In an action, inter alia, for a judgment declaring that the defendants are bound by a certain restrictive covenant, the defendants appeal, as limited by their brief, from so much of an order of the Supreme Court, Suffolk County (Jones, J.), dated August 7, 2006, as denied those branches of their motion which were to vacate an order of the same court dated June 20, 2005, granting, without opposition, the plaintiffs’ motion, inter alia, for summary judgment on the first two causes of action on the issue of liability, and upon vacatur, to deny the plaintiffs’ motion and grant their motion for summary judgment dismissing the complaint.
Ordered that the order is affirmed insofar as appealed from, with costs.

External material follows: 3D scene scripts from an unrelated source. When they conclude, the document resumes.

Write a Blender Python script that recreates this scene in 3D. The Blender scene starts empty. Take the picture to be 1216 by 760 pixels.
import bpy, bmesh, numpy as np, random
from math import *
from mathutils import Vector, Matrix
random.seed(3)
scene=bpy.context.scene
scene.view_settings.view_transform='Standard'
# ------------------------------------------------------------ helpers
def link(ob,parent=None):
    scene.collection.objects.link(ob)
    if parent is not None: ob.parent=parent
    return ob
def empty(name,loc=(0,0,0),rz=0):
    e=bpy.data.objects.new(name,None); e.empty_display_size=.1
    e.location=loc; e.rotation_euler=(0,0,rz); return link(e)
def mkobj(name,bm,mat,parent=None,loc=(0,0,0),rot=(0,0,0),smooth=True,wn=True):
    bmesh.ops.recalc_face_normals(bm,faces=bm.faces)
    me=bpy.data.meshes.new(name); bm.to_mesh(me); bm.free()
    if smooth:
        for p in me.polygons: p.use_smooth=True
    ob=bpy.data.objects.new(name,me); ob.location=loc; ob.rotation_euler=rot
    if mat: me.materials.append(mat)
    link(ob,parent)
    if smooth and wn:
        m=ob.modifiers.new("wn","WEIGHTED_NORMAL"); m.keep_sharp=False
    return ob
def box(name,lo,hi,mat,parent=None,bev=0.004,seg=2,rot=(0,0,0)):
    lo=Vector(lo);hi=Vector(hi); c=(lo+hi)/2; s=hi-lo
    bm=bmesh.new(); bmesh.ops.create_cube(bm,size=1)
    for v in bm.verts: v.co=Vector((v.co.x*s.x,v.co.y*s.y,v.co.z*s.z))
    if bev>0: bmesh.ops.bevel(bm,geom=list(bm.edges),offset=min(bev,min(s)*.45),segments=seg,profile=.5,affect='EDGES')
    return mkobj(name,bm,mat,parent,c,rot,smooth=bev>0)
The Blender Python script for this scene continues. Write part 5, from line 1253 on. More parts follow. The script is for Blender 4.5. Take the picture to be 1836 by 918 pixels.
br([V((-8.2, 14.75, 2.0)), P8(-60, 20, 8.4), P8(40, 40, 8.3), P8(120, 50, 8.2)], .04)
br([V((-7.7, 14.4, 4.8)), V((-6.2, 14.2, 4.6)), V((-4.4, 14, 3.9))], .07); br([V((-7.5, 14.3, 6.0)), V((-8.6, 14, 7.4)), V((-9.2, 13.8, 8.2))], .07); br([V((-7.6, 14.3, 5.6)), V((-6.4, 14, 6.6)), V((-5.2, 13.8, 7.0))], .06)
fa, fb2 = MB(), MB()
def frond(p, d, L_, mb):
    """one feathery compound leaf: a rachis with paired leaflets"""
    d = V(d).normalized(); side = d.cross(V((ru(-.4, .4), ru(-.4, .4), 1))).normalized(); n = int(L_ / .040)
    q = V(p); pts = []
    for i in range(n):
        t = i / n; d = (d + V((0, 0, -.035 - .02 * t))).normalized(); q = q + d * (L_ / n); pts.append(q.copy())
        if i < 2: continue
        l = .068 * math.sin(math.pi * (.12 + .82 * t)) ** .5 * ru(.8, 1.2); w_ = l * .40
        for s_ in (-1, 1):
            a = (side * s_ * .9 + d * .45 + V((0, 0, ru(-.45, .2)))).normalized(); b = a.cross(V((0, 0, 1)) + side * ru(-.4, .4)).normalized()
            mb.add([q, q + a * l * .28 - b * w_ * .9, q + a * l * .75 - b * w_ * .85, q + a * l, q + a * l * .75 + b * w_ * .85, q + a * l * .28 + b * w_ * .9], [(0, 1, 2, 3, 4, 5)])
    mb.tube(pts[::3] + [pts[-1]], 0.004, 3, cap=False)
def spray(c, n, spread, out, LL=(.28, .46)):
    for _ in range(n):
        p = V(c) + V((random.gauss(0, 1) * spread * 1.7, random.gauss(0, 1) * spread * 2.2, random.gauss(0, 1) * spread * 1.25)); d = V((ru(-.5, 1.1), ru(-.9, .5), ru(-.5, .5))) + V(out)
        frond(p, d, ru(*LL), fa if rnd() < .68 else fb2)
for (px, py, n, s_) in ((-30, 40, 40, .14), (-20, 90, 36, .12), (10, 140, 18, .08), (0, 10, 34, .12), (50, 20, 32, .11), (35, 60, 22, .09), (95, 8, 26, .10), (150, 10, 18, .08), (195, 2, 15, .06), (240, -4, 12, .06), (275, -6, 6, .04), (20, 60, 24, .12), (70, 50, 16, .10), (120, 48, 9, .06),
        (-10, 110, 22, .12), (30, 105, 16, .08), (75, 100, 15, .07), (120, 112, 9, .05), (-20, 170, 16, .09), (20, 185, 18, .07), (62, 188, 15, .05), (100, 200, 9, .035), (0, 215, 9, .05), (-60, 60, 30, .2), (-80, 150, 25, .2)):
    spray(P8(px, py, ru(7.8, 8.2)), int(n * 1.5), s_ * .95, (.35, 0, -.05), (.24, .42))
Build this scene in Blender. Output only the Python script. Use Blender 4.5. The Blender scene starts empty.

In seeking to vacate their default in opposing the plaintiffs’ motion, the defendants were required to demonstrate a reasonable excuse and a meritorious defense to the action (see CPLR *10345015 [a] [1]; Eugene Di Lorenzo, Inc. v A.C. Dutton Lbr. Co., 67 NY2d 138, 141 [1986]; Canty v Gregory, 37 AD3d 508 [2007]; Hageman v Home Depot U.S.A., Inc., 25 AD3d 760, 761 [2006]). The defendants’ conclusory excuse of law office failure did not constitute a reasonable excuse for their failure to oppose the motion (see Matter of ELRAC, Inc. v Holder, 31 AD3d 636 [2006]; Grezinsky v Mount Hebron Cemetery, 305 AD2d 542 [2003]). The defendants also failed to demonstrate any causal connection between the Town Attorney’s illness and the default (see Dowling Textile Mfg. Co. v Land, 179 AD2d 621 [1992]). Accordingly, the branch of the defendants’ motion which was to vacate their default was properly denied.
In light of our determination, we need not reach the defendants’ remaining contention. Spolzino, J.E, Krausman, Angiolillo and McCarthy, JJ., concur.